State enrollment growth funding worries educators

Aug. 11, 2014 @ 05:02 PM

Like their counterparts in school districts throughout the state, Durham school leaders are worried about a decision by state lawmakers to no longer automatically fund enrollment growth.

The provision was part of the $21.1 billion state budget signed by Gov. Pat McCrory last week.

 “That’s incredibly worrisome,” school board Chairwoman Heidi Carter said last week, noting that Phillip Price, the chief financial officer for the Department of Public Instruction, called the move the “largest change in the budget” in his lifetime.

Before, school districts received planning allotments based upon state projections for enrollment growth.

But under the new provision, districts won’t know how much money they will receive for enrollment growth until after lawmakers have adopted a state budget.

 “What that means is we will no longer get planning allotments based upon state projections,” said Aaron Beaulieu, the school district’s chief financial officer. “We normally get a grade-by-grade estimate of how many students they project we will have and then how it translates to our state funding based upon state formulas.”

Beaulieu said not receiving planning allotments will make a tough task all the more difficult.

“Next year there will not be a projected ADM figure and we won’t know until after the budget is passed what figure they used to calculate our funding,” Beaulieu said. “This makes a very complex process even harder.”

Enrollment for Durham’s publicly funded schools is projected to grow from 33,295 to 33,907, a difference of 612 students. About half of those additional students are expected to enroll in charter schools.

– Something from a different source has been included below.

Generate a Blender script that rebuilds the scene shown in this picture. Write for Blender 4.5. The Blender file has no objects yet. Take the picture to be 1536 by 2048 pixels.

Carter noted earlier discussions between the school board and county commissioners regarding a school board request for an extra $716,000 in local funding to cover charter school enrollment growth.

The commissioners denied the request, forcing the school board to fund charter school growth using existing money.

Carter said planning for growth, when you add in such negotiations with commissioners, is already difficult. 

“Now, that’s going to be magnified,” Carter said, referring to the new provision. “It’s going make it totally impossible to do good planning.”

Some school districts have expressed concern that not automatically funding enrollment growth will make it more difficult to recruit teachers until the fall when the money for enrollment growth is handed down.

They also worry that enrollment-growth funding will now have to compete with other priorities

But lawmakers who support the provision contend the change will simply streamline the process and give the public a sense of the real cost of funding public education in North Carolina.